10.31.2006

Renouncing

For the first time in my life, when asked what nationality I was, I said Canadian.

My sisters and I were raised to say that our nationality was Portuguese, regardless of the fact that we were only half Portuguese and that my mom was French-Canadian, a valid nationality to claim. Even now, when my sister is not speaking to my father, her bio on her work's website says that she has a large "Portuguese" family. No mention of our mom, who she calls daily.

Today, though, in an act of complete and utter rebellion, I said..."I'm Canadian." It didn't seem natural and in fact the statement stumbled off my tongue.

I feel naughty, like I'm going to get into trouble for stating the truth - I was born in Canada, I've lived in Canada my whole life, and my citizenship states I'm Canadian. For once, I chose my own nationality rather than the one I was given as a child or even my mother's.

It's actually kind of freeing.

Maybe this is how my mom felt when she announced to a room full of my father's relatives that she never changed her last name legally to my dad's, and therefore wasn't truly part of the family.

She survived that...I'm sure I won't get shot for being "Canadian" for the first time ever.

10.30.2006

Marriage

I'm not sure at what point I'm allowed to write about marriage. I've only been married for five months (loved ALL of them) and I'm not really an expert. More of an experimenter. I always say that we are still "new and shiny!" to people who talk about how little time we've been married.

My newness, though, I take as a blessing. We're still "in love" with each other. We still like spending time together. We still believe and exercise our right for PDAs. We say "I love you" dozens of times a day. We still get caught up talking to each other, at the detriment of other appointments. We are still new and shiny.

My best friend, though, has been married for a year. Her newness is a little bit further along than mine, and by all rights it should be starting to wane, but not completely disappeared. This, unfortunately, is not the case. Her newness recently got ripped away from her and her relationship is now in need of TLC, as is she.

I'm so scared that this kind of thing will happen to me. That we'll lose our newness. I'm told that eventually things happen that make you stop floating so much, and start dealing instead of enjoying. I understand that with kids and life the newness gets scratched, maybe even tarnished. But ripped away is the fear. The fear that we'll have such a big event that we'll be all banged up and will have to go get things fixed, instead of enjoying, floating, and loving out loud.

I keep my husband close to my heart, deep in my soul. I pray for him constantly. I worry over him and us and our relationship. I'm not smothering, but I'm certainly not turning my back.

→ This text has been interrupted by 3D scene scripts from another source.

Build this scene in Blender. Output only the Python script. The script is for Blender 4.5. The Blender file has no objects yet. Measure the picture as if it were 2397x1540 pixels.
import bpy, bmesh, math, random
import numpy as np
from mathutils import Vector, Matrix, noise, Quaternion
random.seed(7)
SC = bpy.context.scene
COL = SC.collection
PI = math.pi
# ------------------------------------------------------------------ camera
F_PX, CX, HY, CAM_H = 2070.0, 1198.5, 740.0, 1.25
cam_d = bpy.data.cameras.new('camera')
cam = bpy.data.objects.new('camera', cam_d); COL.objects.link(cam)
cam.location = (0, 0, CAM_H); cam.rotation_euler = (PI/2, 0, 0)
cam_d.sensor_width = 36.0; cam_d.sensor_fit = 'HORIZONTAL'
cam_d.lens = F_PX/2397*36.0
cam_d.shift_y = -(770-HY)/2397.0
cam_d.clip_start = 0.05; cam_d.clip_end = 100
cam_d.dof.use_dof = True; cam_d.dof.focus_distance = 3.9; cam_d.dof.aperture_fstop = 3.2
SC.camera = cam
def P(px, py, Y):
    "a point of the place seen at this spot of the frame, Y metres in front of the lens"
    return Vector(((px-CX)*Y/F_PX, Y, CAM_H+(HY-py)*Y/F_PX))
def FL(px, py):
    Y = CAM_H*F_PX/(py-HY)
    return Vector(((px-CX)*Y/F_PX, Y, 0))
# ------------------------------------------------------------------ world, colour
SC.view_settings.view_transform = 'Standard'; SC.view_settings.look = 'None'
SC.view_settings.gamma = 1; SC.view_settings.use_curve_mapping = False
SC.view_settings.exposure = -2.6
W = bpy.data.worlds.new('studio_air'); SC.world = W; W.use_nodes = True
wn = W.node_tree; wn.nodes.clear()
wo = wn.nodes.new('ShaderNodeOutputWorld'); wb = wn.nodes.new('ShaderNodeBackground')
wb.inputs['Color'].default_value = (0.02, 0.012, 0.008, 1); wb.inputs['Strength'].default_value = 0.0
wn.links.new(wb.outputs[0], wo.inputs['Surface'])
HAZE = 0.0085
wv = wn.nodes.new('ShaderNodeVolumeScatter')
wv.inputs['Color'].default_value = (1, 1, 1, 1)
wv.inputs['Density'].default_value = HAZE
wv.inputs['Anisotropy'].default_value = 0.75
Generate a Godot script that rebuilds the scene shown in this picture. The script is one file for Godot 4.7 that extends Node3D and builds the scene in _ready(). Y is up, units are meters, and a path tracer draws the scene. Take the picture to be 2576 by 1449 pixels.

We've earned our scratches in the past five months (unemployment and family trouble will do that to you), but we haven't been banged up yet. I just hope that with all my worrying and attention and care that the damage won't be irreparable, but actually manageable. Enough to get back to enjoying, floating, and loving out loud.

10.27.2006

Mistake

I wonder what you would say if someone asked, "What was the biggest mistake you have ever made?"

I wonder if you would actually admit it. I'm positive you would think about it, but would you let it come out? Would you let it be acknowledged?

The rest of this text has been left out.